Beaufort News

Decision on street banners in Beaufort left hanging, some residents say

Cars cross the intersection of Bay Street and Ribaut Road in Beaufort on Monday. Some residents want the city to prohibit banners in this area.
Cars cross the intersection of Bay Street and Ribaut Road in Beaufort on Monday. Some residents want the city to prohibit banners in this area. Jonathan Dyer/The Beaufort Gazette

More than two years after Beaufort City Council members verbally agreed the city should relocate banners that often hang from utility poles at the intersection of Bay Street and Ribaut Road, a small group of residents are asking officials to follow through.

But Beaufort Mayor Billy Keyserling, other residents and some nonprofit organization leaders argue the banners -- which often advertise upcoming events and festivals -- add to Beaufort's small-town charm and provide residents with important information at a high-visibility location.

Keyserling is not comfortable reneging on a previous council's commitment, he said, and believes the city needs to address the issue soon. However, he hopes a compromise can be reached.

"That intersection is the single best location for reaching the people of Beaufort," Keyserling said. "My plan is to call a neighborhood meeting and see if there's a way to do something that cleans up the announcements and address the neighborhood's concerns with aesthetics."

The city has hung banners at the intersection for at least 18 years.

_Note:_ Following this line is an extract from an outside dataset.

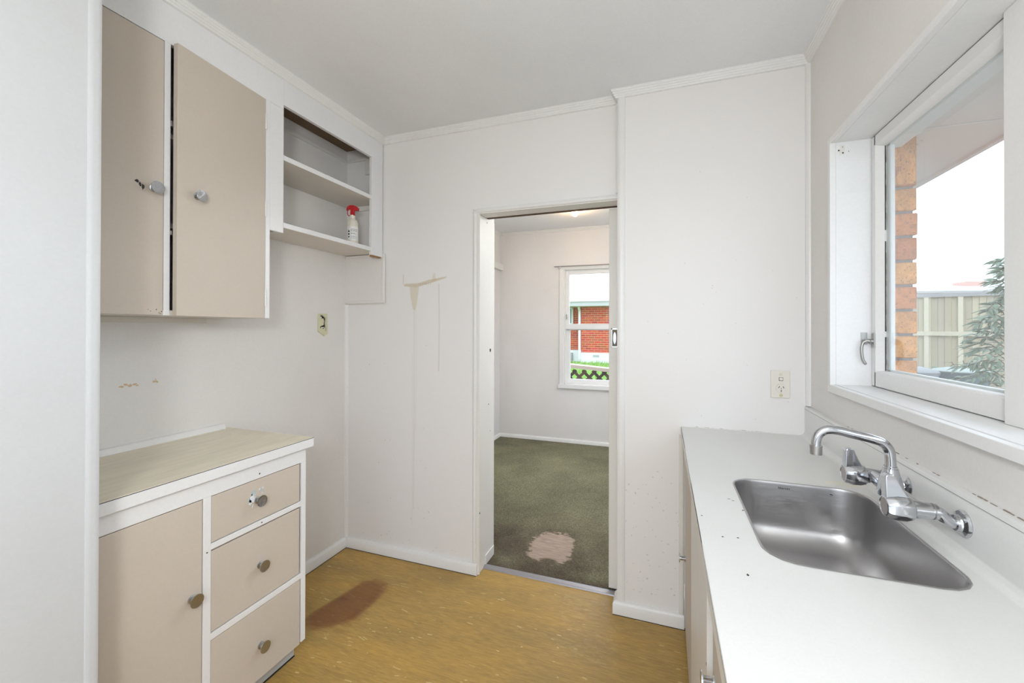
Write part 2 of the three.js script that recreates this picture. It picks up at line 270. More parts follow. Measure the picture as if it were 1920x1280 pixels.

In 2008, the Beaufort County Open Land Trust, which owns the property, and some Bay Street residents asked the city to stop the practice.

The Open Land Trust, which has a different executive director and board makeup than in 2008, no longer has a position on the banners, executive director Ann Bluntzer said.

"We would like the neighborhood who opposes the banners and the city ... to come to a compromise," Bluntzer said. "We will support whatever that compromise is."

The council at the time, which included current members Donnie Beer, Gary Fordham and Mike Sutton, did not vote to remove the banners but appeared to reach a consensus that a small park at Ribaut Road and Boundary Street would be a better location for them.

The park is part of Beaufort's new municipal complex. Council members suggested at the time the banners move once construction concluded. Beaufort opened its new City Hall, the second of the complex's two buildings, in August but hasn't relocated the banners or installed any other kind of sign at the park.

"We gave the neighbors assurance that those banners would come down once City Hall was finished and we had a new place to put them," Councilwoman Beer said. "I think we should keep that promise."

Wayne Reynolds, a Bay Street resident who implored council to move the banners in 2008 and again at a meeting last month, agrees.

"I want the city to honor its commitment and the agreement that was made," Reynolds said.

The banners are aesthetically inappropriate for the residential area, violate the city's sign ordinance and go against the wishes of many in the neighborhood, Reynolds said.

"We plan, with proper permission and at the neighborhood's expense, to transform the vacant-lot appearance of the property into a beautifully landscaped, park-like setting that will serve as a more attractive and meaningful entrance to one of the most beautiful streets and towns anywhere," Reynolds wrote in a letter to the editor that appeared in The Beaufort Gazette this week.